Generals Speak Up-Or Do They?

by Maj James P. Etter

LtGen Victor H. Krulak’s article was challenging, thought provoking, and inspirational. In his opening paragraph he stated that “the essence of loyalty is the courage to propose the unpopular …, and the essence of leadership is the ability to inspire such behavior.” Well, I am inspired to put my loyalty to the test….

I am writing about Marine Corps generals and the quality of their creativity as defined by LtGen Krulak. He states:

However important the quality of creativity is in the subordinale, it is even more important in the superior. If he has a strong instinct to innovate, if he is willing to speak up and to write for publication himself, it is likely that he will be an effective vehicle for nourishing the ideas of his subordinates.

During the past 10 years, the Gazette has published 125 articles or commentaries by generals-a rate of approximately one per month. At first glance this seems like quite an acceptable quantity, but the figure ‘requires more detailed examination.

Twenty-four of the articles were posture statements-reprints of testimony given before one or more of the congressional committees. Articles of this type are routinely prepared by the staff to reflect the existing position of Headquarters and are then reviewed by the principal delivering them. They typically deal with the status of equipment and personnel and expound on the outstanding posture of the Corps, except where an effort is being made to justify new hardware or programs. Much like a snapshot, they report “what is,” without any of the why or value judgments.

Thirty of the articles written by generals were largely historical in nature. These dealt either with chronological events or presented personal accounts of a historical event. These articles rarely looked back in order to give guidance to the future; rather they told “what was.”

Twenty-five of the total were “work related.” These articles told what was accomplished in a specific billet or during a specific training exercise in which the particular general was a participant.

Thirty of the articles can best be classified as “miscellaneous.” They include letters to the editor, reprints of statements by deceased generals, and articles on subjects not related to the Marine Corps.

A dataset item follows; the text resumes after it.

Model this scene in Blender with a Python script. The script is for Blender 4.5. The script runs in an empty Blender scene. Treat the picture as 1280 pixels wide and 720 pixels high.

Sixteen of the articles are left. These are the ones in which the generals speak out and, to quote Gen Krulak’s words, “emphasize that their minimum duty to you, to your institution, and to their country is an honest and fearless expression of their best thinking. …”

It is this small number, 16, categorized as “speaking out” articles that causes concern. In the past 10 years, our general officers have written only 16 articles that attempt to deal with the many issues that the Corps has faced and will continue to face. It is important to note that 11 of these articles were written by MajGen Richard C. Schulze and MajGen David M. Twomey. This means that only 7 individual generals over the past 10 years have chosen to speak out or address the major issues that could, did, and do affect our Corps, and 3 of these wrote after their retirements. One would think that subordinates deserve more than this amount of “speaking out” by our senior leadership.

In the past 10 years, the Corps has been involved in many significant events and has confronted several key issues. Yet our generals have not spoken out in print. Where are the articles debating our performance in Beirut and Grenada, driving home the lessons learned? Maneuver warfare has been debated and written about by all except our generals. Surely they have opinions. Our generals talk about the new equipment and the ever increasing quality of our manpower, but where is their discussion about how these new resources should be applied on the battlefield? Is this reluctance to speak a manifestation of careerism at the highest levels? Should the Corps be led by officers who express no opinions unless they are blessed by the Commandant?

Gen Krulak stated it well when he said:

Young officers must strive to keep alive their creative and innovative energies, to do all that is necessary to improve the Corps. And senior officers must encourage and promote this attitude…. For both, it is a matter of duty and obligation.

The caption above the Gazette’s Ideas and Issues section reads, “candid professionally oriented comments on matters of interest to Marines.” Who is more qualified to give their candid opinions on ideas and issues than our generals? If we as subordinates are to glean the wisdom that is gained through experience and should be passed on to us, then our generals must put their thoughts in print and “speak out.”